Held per Omosun CJ - (1) Jurisdiction issue that the respondents having fought the case on it's merits are deemed to have voluntarily submitted to the jurisdiction of the tribunal and cannot now be heard to be protesting against its jurisdiction. In arriving at the conclusion the judge cited various authorities most which dwelled on the jurisdiction of a foreign court to enforce the judgement of a foreign court. His words in this regard are pertinent - "It is clear to me that the defendants appointed one of the arbitrators, chose the place of arbitration, signed the agreed terms of reference, filed pleadings, appeared before the ICC for the said arbitration and called witnesses on its behalf. It is plain to me that the defendant fought the issue on the merits. When the tribunal ruled that it had jurisdiction, the defendant id not walk out but continued to play an active role and participate fully at subsequent hearing. It seems to me too late in the day to challenge the jurisdiction of the ICC to which it voluntarily submitted. How else can one explain the participation after the interim award?. "(2) The partial jurisdiction issue the court followed the Ashville case, that the arbitration clause was wide enough to cover all disputes arising from the contract and the parties had by it agreed to submit all disputes to the decision of the arbitrators.


Unlike the decision of Ayola C.J. it is doubtful whether this decision is correct. There is authority even in the cases relied upon that a party who takes part in arbitration proceedings may not always be precluded from challenging the award subsequently. The principles applicable have been clearly explained by Devlin) in Westminster Chemicals Produce Ltd v Elchholz & Loeser at P105 in those circumstances....

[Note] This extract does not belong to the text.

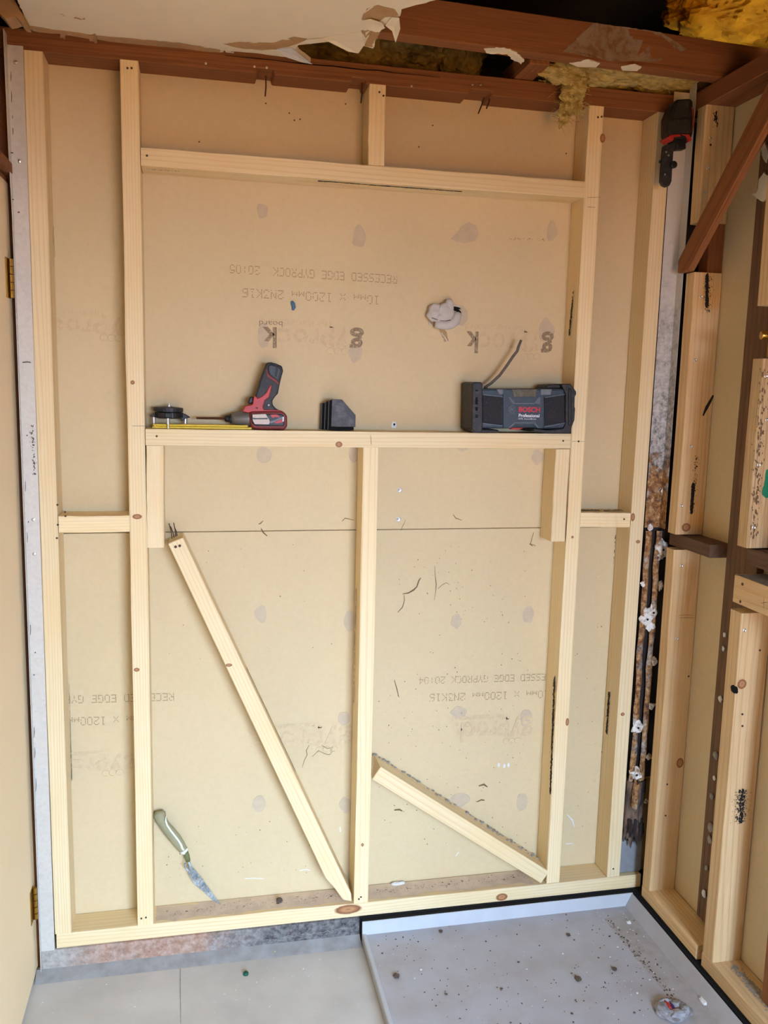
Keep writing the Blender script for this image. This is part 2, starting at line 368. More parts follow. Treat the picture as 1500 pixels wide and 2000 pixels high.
DOT = {'R': '11110 10001 10001 11110 10100 10010 10001', 'E': '11111 10000 10000 11110 10000 10000 11111', 'C': '01111 10000 10000 10000 10000 10000 01111', 'S': '01111 10000 10000 01110 00001 00001 11110',
       'D': '11110 10001 10001 10001 10001 10001 11110', 'G': '01111 10000 10000 10011 10001 10001 01111', 'Y': '10001 10001 01010 00100 00100 00100 00100', 'P': '11110 10001 10001 11110 10000 10000 10000',
       'O': '01110 10001 10001 10001 10001 10001 01110', 'K': '10001 10010 10100 11000 10100 10010 10001', '2': '01110 10001 00001 00110 01000 10000 11111', '0': '01110 10001 10001 10001 10001 10001 01110',
       ':': '00000 00100 00100 00000 00100 00100 00000', '5': '11111 10000 11110 00001 00001 10001 01110', '4': '00010 00110 01010 10010 11111 00010 00010', '1': '01100 00100 00100 00100 00100 00100 01110',
       'm': '00000 00000 00000 10001 11011 10101 10001', 'x': '00000 00000 10001 01010 00100 01010 10001', 'N': '10001 11001 10101 10101 10011 10001 10001', '3': '11111 00010 00100 00010 00001 10001 01110', '6': '01111 10000 10000 11110 10001 10001 11110', ' ': ''}
def dot_text(parent, s, a, b, h, mat='ink', skip=.06):
    # printed upside down: the line starts at a (right) and ends at b (left), letters hang below their base line
    a, b = Vector(a), Vector(b); u = (b - a); L = u.length; u.normalize(); pitch = L / (len(s) * 6 - 1); vp = h / 7; dn = Vector((0, 0, -1)); mb = MB()
    for i, ch in enumerate(s):
        rows = DOT[ch].split()
        for r_, row in enumerate(rows):
            for c_, bit in enumerate(row):
                if bit == '1' and R.random() > skip:
                    p = a + u * (i * 6 + c_ + .5) * pitch + dn * ((6 - r_) + .5) * vp + Vector((0, -.0004, 0)); du, dv = u * pitch * .36, dn * vp * .27
                    mb.add([p - du - dv, p + du - dv, p + du + dv, p - du + dv], [(0, 1, 2, 3)])
    return mb.build('printed_text', mat, parent)
def text_mesh(name, s, parent, mat, org, u, v, width=None, height=None, bold=0., lift=.0005, skew=0.):
    cu = bpy.data.curves.new('t', 'FONT'); cu.body = s; cu.offset = bold; cu.resolution_u = 3
    to = bpy.data.objects.new('t', cu); COL.objects.link(to); bpy.context.view_layer.update()
    me = bpy.data.meshes.new_from_object(to.evaluated_get(bpy.context.evaluated_depsgraph_get()))
    bpy.data.objects.remove(to); bpy.data.curves.remove(cu)
    xs = [q.co.x for q in me.vertices]; ys = [q.co.y for q in me.vertices]; x0, x1, y0, y1 = min(xs), max(xs), min(ys), max(ys)
    sx = width / (x1 - x0) if width else height / (y1 - y0); sy = height / (y1 - y0) if height else sx
    u, v = Vector(u).normalized(), Vector(v).normalized(); nr = u.cross(v).normalized(); org = Vector(org)
    if nr.dot(CAM - org) < 0: nr = -nr
    for q in me.vertices: q.co = org + u * ((q.co.x - x0) * sx) + v * ((q.co.y - y0) * sy) + nr * lift
    me.name = name; me.materials.clear(); me.materials.append(M[mat]); o = bpy.data.objects.new(name, me); COL.objects.link(o)
    o.parent = parent; o.matrix_parent_inverse = parent.matrix_world.inverted(); return o

FY = -.09            # front of the new framing; the board behind stands at y = 0
XR = 1.39            # front of the framing on the other wall; its board stands at x = 1.48
ZP0, ZP1 = .079, .124
ZT = 2.497           # underside of the old top plates

# ------------------------------------------------------------------ structure: boards, floor, walls
wb = struct('wall_back', 'cream paper-faced plasterboard behind the timber framing')
up = MB().box(-.47, 1.48, 0, .010, 1.2735, 2.52).build('plasterboard_sheet', 'board', wb, bevel=.0015, seg=1)
lo = MB().box(-.47, 1.48, .0005, .0105, .08, 1.2715).build('plasterboard_sheet', 'board', wb, bevel=.0015, seg=1)
MB().box(-.47, 1.48, .011, .02, .0, 2.52).build('backing', 'paper_tan', wb)

fl = tag(MB().box(-.6, 3.2, -3.6, .05, -.10, 0).build('floor', 'concrete'), 'grey painted floor with dusty scuffs', kind='structure')
wl = struct('wall_left', 'wall beside the door')
MB().box(-.60, -.475, -3.4, -.92, 0, 2.54).build('wall_panel', 'wall_plain', wl)
MB().box(-.60, -.475, -.03, .02, 0, 2.52).build('wall_panel', 'old', wl)
wr = struct('wall_right', 'plasterboard lining behind the framing by the corner')
MB().box(1.48, 1.49, -.345, .02, .05, 2.52).build('plasterboard_sheet', 'board', wr)
MB().box(1.481, 1.491, -1.25, -.40, .05, 2.52).build('plasterboard_sheet', 'board', wr)
MB().box(1.495, 1.56, -3.4, .02, 0, 2.54).build('backing', 'paper_tan', wr)
MB().box(1.481, 1.4945, -3.4, -1.26, 0, 2.54).build('wall_panel', 'wall_plain', wr)
wf = struct('wall_front', 'unseen wall behind the camera, its doorway shaped for the light')
MB().box(-.6, .30, -3.52, -3.4, 0, 2.54).build('wall_panel', 'wall_plain', wf)
MB().box(1.44, 3.2, -3.52, -3.4, 0, 2.54).build('wall_panel', 'wall_plain', wf)
MB().box(.30, 1.44, -3.52, -3.4, 1.86, 2.54).build('lintel', 'wall_plain', wf)  # lintel added low to hold sky light off the upper wall
gr = tag(MB().box(-7, 9, -14, -3.6, -.16, -.05).build('ground', 'ground'), 'unseen orange ground added to bounce warm light', kind='structure')
rf = struct('roof', 'dark roof space above the torn ceiling')  # closed dark box added to keep sky light out of the roof space
MB().box(-.75, 1.9, -3.5, 1.3, 3.05, 3.10).build('roof_lining', 'roof', rf)
MB().box(-.75, 1.9, 1.25, 1.3, 2.3, 3.05).build('roof_lining', 'roof', rf)
MB().box(-.80, -.75, -3.5, 1.3, 2.3, 3.05).build('roof_lining', 'roof', rf)
MB().box(1.9, 1.95, -3.5, 1.3, 2.3, 3.05).build('roof_lining', 'roof', rf)
MB().box(-.75, 1.9, -3.52, -3.47, 2.5, 3.05).build('roof_lining', 'roof', rf)
MB().box(-.75, 1.9, .03, 1.3, 2.30, 2.32).build('roof_lining', 'roof', rf)

# kerb of concrete under the new bottom plate
kb = struct('trim_1', 'stained concrete kerb under the bottom plate')
MB().box(-.46, .47, -.094, .02, 0, .078).build('kerb', 'kerb', kb, bevel=.006)
MB().prism([(-.47, -.094, 0), (-.47, -.094, .022), (-.47, -.128, 0)], (.94, 0, 0)).build('fillet', 'fillet', kb)
for k in range(5):
    scratch(kb, [onY(520 + k * 34 + j * 9, 1834 - k * 5 + R.uniform(-3, 3), -.0946) for j in range(5)], .0016, 'grey_glue', 'scrape')

mm = struct('trim_2', 'black strip standing for the deep shaded gap behind the tray')
MB().box(1.3795, 1.3885, -1.4, -.100, 0, .073).build('gap_shade_strip', 'hole', mm); MB().box(.4745, 1.389, -.1065, -.0945, 0, .074).build('gap_shade_strip', 'hole', mm)  # black boxes fill the gap, standing in for its deep shade
MB().box(.47, 1.40, -.0935, .02, 0, .078).build('gap_shade_fill', 'hole', mm); MB().box(1.3895, 1.49, -1.4, .02, 0, .078).build('gap_shade_fill', 'hole', mm)

# ------------------------------------------------------------------ print and marks on the board
dot_text(up, 'RECESSED EDGE GYPROCK  20:05', onY(776, 537.5), onY(448.5, 516), .0245)
dot_text(up, '10mm x 1200mm 2N3K16', onY(741, 577.5), onY(473, 562.5), .0255)
dot_text(lo, 'RECESSED EDGE GYPROCK 20:04', onY(1096, 1314.5), onY(818, 1322.5), .0235)
dot_text(lo, '10mm x 1200mm 2N3K16', onY(1072, 1348), onY(839, 1355), .026)
dot_text(lo, 'RECESSED EDGE GYPROCK', onY(340, 1353), onY(74, 1360), .0245)
dot_text(lo, '10mm x 1200mm', onY(295, 1397), onY(131, 1401), .026)
for sheet, x1, x0, yb, yt in ((up, 711, 506, 640, 690), (up, 1082, 905, 648, 700), (up, 268, 60, 620, 664), (lo, 690, 480, 1415, 1462), (lo, 1042, 880, 1398, 1446), (lo, 268, 70, 1470, 1508)):
    a, b = onY(x1, yb), onY(x0, yb); W = a.x - b.x; H = a.z - onY(x1, yt).z; z = a.z
    wid = [.15, .14, .15, .10, .155, .14, .145]; x = a.x
    for ch, q in zip('gyprock', wid):
        hh = H * (1. if ch in 'gypk' else .72); drop = H * .27 if ch in 'gyp' else 0
        dark = (ch in 'gk') and sheet is up and x0 > 400
        text_mesh('logo_print', ch, sheet, 'ink_dark' if dark else 'ink_faint', (x, -.0004, z - .008 + drop * .4), (-1, 0, 0), (0, 0, -1), W * q * .92, hh * .8, bold=.03)
        x -= W * q
    text_mesh('logo_print', 'The Plasterboard', sheet, 'ink_faint', (a.x - W * .3, -.0004, z + .014), (-1, 0, 0), (0, 0, -1), W * .68, H * .24)
    for k in range(3):
        c = Vector((a.x - W * (.18 + .07 * k), -.0006, z - H * .95)); MB().tube([c + Vector((math.cos(t) * .011, 0, math.sin(t) * .009)) for t in [k_ * .5 for k_ in range(11)]], .0005, 4).build('logo_print', 'ink_faint', sheet)
text_mesh('logo_print', 'board', up, 'ink_dark', (onY(552, 634).x, -.0005, onY(552, 628).z), (-1, 0, 0), (0, 0, -1), .066, .015)
DABS = [(512, 411, 10, 14), (701, 461, 14, 21), (515, 655, 11, 25), (694, 690, 13, 17), (1067, 646, 17, 24), (1078, 452, 12, 20), (515, 888, 15, 16), (692, 886, 12, 20), (903, 872, 12, 12), (1050, 893, 14, 16), (903, 617, 12, 18),
        (510, 1200, 12, 16), (684, 1212, 12, 22), (891, 1213, 11, 16), (1033, 1202, 13, 18), (672, 1404, 11, 17), (897, 1391, 18, 12), (1027, 1402, 15, 18), (507, 1570, 13, 18), (675, 1573, 13, 18), (898, 1564, 22, 16), (1020, 1566, 13, 21)]
for x, y, a, b in DABS:
    c = onY(x, y); disc(up if c.z > 1.27 else lo, 'adhesive_patch', c, (1, 0, 0), (0, 0, 1), a * .00148, b * .00148, 'dab', .0007 if y < 900 else .0006, wob=.3)
MB().prism([onY(x, y, -.0008) for x, y in ((880, 466), (892, 455), (902, 440), (916, 434), (930, 440), (935, 456), (928, 470), (908, 475), (892, 472))], (0, .0006, 0)).build('adhesive_patch', 'dab', up)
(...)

In Henry V Geoprsco International (C.A) Roskill J reviewing the English cases on submission to the jurisdiction of foreign court at page 747 said "Certainly there is authority that an appearance solely to protest against the jurisdiction is not a submission to his jurisdiction...

On the issue of partial jurisdiction the court did not seem to address the issue of whether the arbitrators could address and issue which had not been referred to the decision of the Engineer.